The other day, I ran out to a local grocery store - not my normal store - for some peanut butter. Few things fluster me more than shopping in unfamiliar stores. First, it's a project just to find the right aisle. Then, if you want to be any kind of conscientious consumer, you need to pick up and read all the labels to really see what it is you're buying. I rarely have to read labels at my regular stores, because I've already read them. I know what brands I like, and I can pop them in my cart, and be in and out in no time.
But I wasn't at my regular store. I was at a store down the street from my house, and I was staring at the selection of peanut butter. I knew I could just ignore the regular Jif and Skippy, but I was intrigued to see how many brands had cropped up that had the word "Natural" all over their packaging. I picked one up: Peanuts, sugar, salt, safflower oil. Next one: Peanuts, sugar, salt, safflower oil. I looked at about four before I resigned myself to the fact that I would be buying the most expensive one there: the only one that had an acceptable ingredient list: Organic Peanuts.

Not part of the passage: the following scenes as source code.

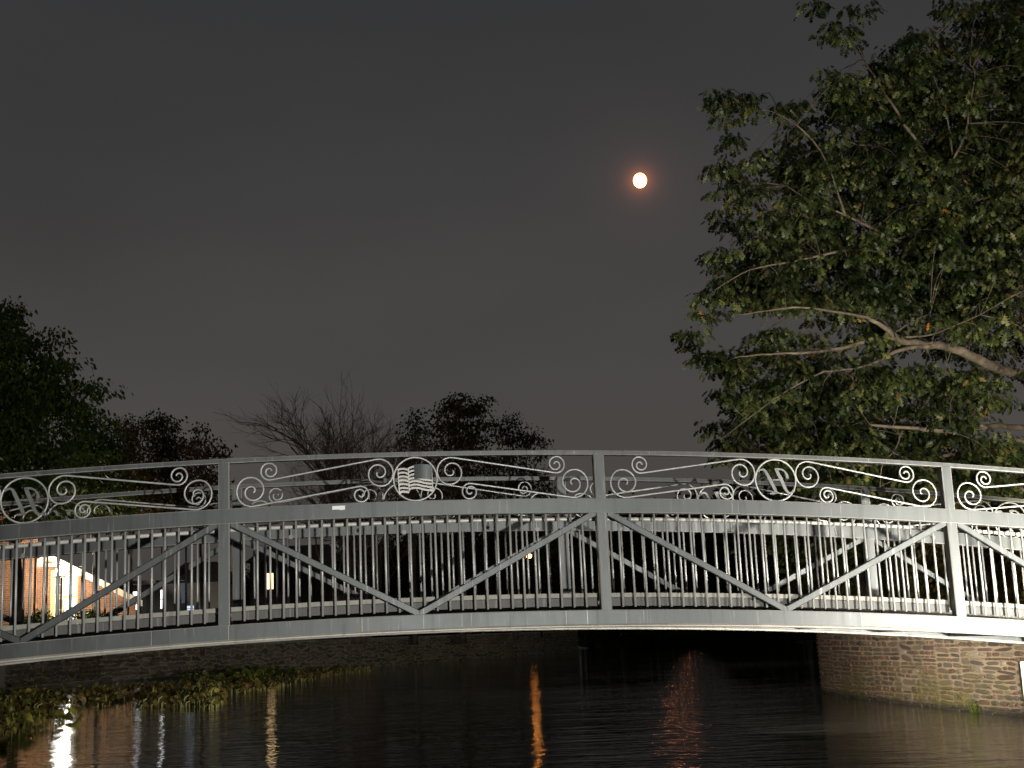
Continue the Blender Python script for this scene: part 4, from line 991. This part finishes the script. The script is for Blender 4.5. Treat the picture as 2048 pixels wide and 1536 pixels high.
# the bed behind, uncountable
band = []
def inside(x, y, poly):
    c = False; n = len(poly)
    for i in range(n):
        x1, y1 = poly[i]; x2, y2 = poly[i - 1]
        if (y1 > y) != (y2 > y) and x < (x2 - x1) * (y - y1) / (y2 - y1) + x1: c = not c
    return c
POLYS = [([(-40, 1386), (60, 1384), (200, 1374), (330, 1368), (440, 1362), (500, 1358), (470, 1378), (440, 1408), (330, 1412), (180, 1410), (130, 1416), (60, 1424), (-40, 1440)], 1000, LOTUSDRY, .20, .30),
         ([(-40, 1384), (70, 1382), (150, 1392), (60, 1412), (-40, 1425)], 320, LOTUS, .2, .34),
         ([(340, 1408), (360, 1385), (430, 1372), (450, 1385), (430, 1413)], 320, LOTUS, .14, .34),
         ([(355, 1352), (420, 1348), (520, 1342), (560, 1340), (600, 1345), (560, 1356), (440, 1366), (370, 1364)], 420, MOSS, .34, .40),
         ([(420, 1366), (560, 1352), (640, 1338), (745, 1334), (745, 1340), (650, 1350), (560, 1372), (470, 1384)], 420, LOTUSDRY, .20, .25)]
names = ['lotus_bed', 'lotus_bed', 'lotus_bed', 'water_weeds', 'water_weeds']
labs = ['brown and yellow lotus bed along the left lakeside wall', 'green-gold lotus leaves at the left edge below the wall', 'bright stemmed lotus patch at the right tip of the bed', 'bright green water weeds at the foot of the dark wall', 'low reddish water weeds trailing out over the lake']
for (poly, n_, mt, sz, hh_), nm, lb in zip(POLYS, names, labs):
    P, S, D = [], [], []; xs = [p[0] for p in poly]; ys = [p[1] for p in poly]; stems = MB()
    while len(P) < n_:
        x = random.uniform(min(xs), max(xs)); y = random.uniform(min(ys), max(ys))
        if not inside(x, y, poly) or math.sin(x * .055 + nm.count('w')) + math.sin(y * .31 + x * .023) > .75 + random.gauss(0, .2): continue
        dip = (y - (1275 - .0436 * (x - 1024))); d = FPX * EYE / dip; p = pix(x, y, d); h_ = abs(random.gauss(.4, .25)) * hh_
        P.append((p.x, p.y, h_)); S.append(sz * random.uniform(.5, 1.4))
        if random.random() < .9: q_ = random.uniform(-.12, .12); stems.tube([(p.x + q_, p.y - .1, -.2), (p.x + q_, p.y - .05, h_ * .8), (p.x, p.y, h_ * 1.05)], .016, 3, cap=False)
    P = np.array(P); dr = RNG.normal(0, 1, P.shape); dr[:, 2] *= .8
    hexv = np.array([(0, 0, 0)] + [(.5 * math.cos(a), .5 * math.sin(a), (.10 if i % 2 else -.08)) for i, a in enumerate(np.linspace(0, 2 * math.pi, 8)[:-1])])
    hexf = np.array([(0, 1 + i, 1 + (i + 1) % 7) for i in range(7)])
    o = link(nm, scatter_mesh(nm, hexv, hexf, P, frames(dr, RNG.normal(0, 1, len(P))), np.array(S)), mt); tag(o, lb, 'water plants', kind='stuff')
    o2 = stems.build('stems', bpy.data.materials['lotus_stem'], o); o2['kind'] = 'stuff'

# ------------------------------------------------------------------ moon
k = MB(); mr_ = 1500 * 26.5 / FPX / 2; rings = 24; seg = 36; vs = []
for i in range(rings + 1):
    a = math.pi * i / rings
    for j in range(seg): q = 2 * math.pi * j / seg; vs.append((mr_ * math.sin(a) * math.cos(q), mr_ * math.sin(a) * math.sin(q), mr_ * 1.12 * math.cos(a)))
k.add(vs, [(i * seg + j, (i + 1) * seg + j, (i + 1) * seg + (j + 1) % seg, i * seg + (j + 1) % seg) for i in range(rings) for j in range(seg)])
mo = k.build('moon', mm, None, True); mo.location = MOON * 1500 + Vector((0, 0, EYE)); tag(mo, 'bright full moon with an orange glow in the dark sky', 'moon')

# ------------------------------------------------------------------ the park's own ground lamps on the near bank and the right bank, outside the frame, plus an added wall lamp
def flood(name, loc, target, power, col, size, label, spread=math.radians(150)):
    T_ = thing(name, label, 'lamp', (loc[0], loc[1], GZ(loc)))
    h = loc[2] - GZ(loc); d = (Vector(target) - Vector(loc)).normalized()
    k = MB(); k.tube([(0, 0, -.1), (0, 0, max(h - .12, .02))], .03, 8); k.build('stake', DARKM, T_)
    q = Vector((0, 0, h)); k = MB(); k.tube([q - d * .16, q - d * .02], [.10, .15], 14); k.build('housing', DARKM, T_, True)
    l = bpy.data.lights.new(name + '_light', 'AREA'); l.shape = 'DISK'; l.size = size; l.energy = power; l.color = col; l.spread = spread
    o = bpy.data.objects.new(name + '_light', l); C.objects.link(o); o.parent = T_; o.location = q; o.rotation_euler = d.to_track_quat('-Z', 'Y').to_euler()
    return T_
def GZ(l): return .38 if l[0] < 9.2 else 1.38
flood('path_floodlight', (6.0, -6.0, .55), (-1.6, 18, 2.4), 2500, (1, .98, .94), .25, 'ground floodlight on the near bank behind the camera')
flood('path_floodlight', (7.8, 9.0, .85), (6.6, 15.3, 1.5), 600, (1, .95, .86), .2, 'low floodlight on the near bank aimed at the right end of the bridge', math.radians(80))
ub = Vector((2.4, 17.12, EYE + .14))      # unseen lamp added on the deck's far side to light the stone abutment
T_ = thing('added_wall_lamp', 'small added unseen lamp on the far side of the bridge deck facing the stone wall', 'lamp', ub)
dd_ = (Vector((7.2, 23.6, .95)) - ub).normalized()
k = MB(); k.tube([-dd_ * .10, -dd_ * .015], [.05, .07], 12); k.build('housing', DARKM, T_, True)
l = bpy.data.lights.new('added_wall_light', 'AREA'); l.shape = 'DISK'; l.size = .14; l.energy = 130; l.color = (1, .91, .76); l.spread = math.radians(62)
o = bpy.data.objects.new('added_wall_light', l); C.objects.link(o); o.parent = T_; o.rotation_euler = dd_.to_track_quat('-Z', 'Y').to_euler()
flood('tree_floodlight', (9.6, 15.0, 1.75), (9.8, 27, 6.5), 1150, (1, .93, .72), .3, 'ground floodlight on the right bank aimed up into the big oak')
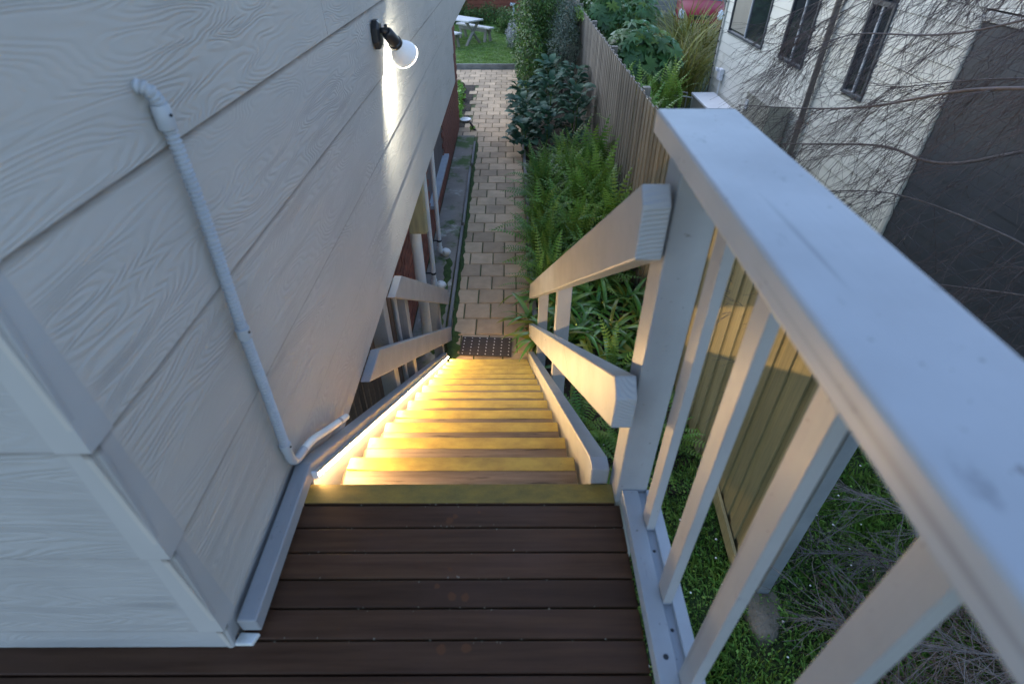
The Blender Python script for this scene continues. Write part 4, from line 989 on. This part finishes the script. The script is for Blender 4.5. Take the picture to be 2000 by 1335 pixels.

The "natural" brands did not contain hydrogenated oils, nor did they contain things like mono and diglycerides. So they were, if you want to be technical about it, more natural than their counterparts. But were they healthy? Of course not. You don't need to add sugar to make peanut butter. You don't need to add oil either... peanuts have plenty of their own oil. And therein lies my problem with the "natural" labels. Well-meaning people buy them thinking that natural = healthy. When in fact in a lot of cases natural doesn't mean a whole heck of a lot of anything, other than the fact that they feel they can charge more. There is no standardization for the natural label, which means that anyone can use it any time they deem it appropriate.
Rather than looking at the front of the package, and getting seduced with words like "natural", do the work, know your ingredients, and read them.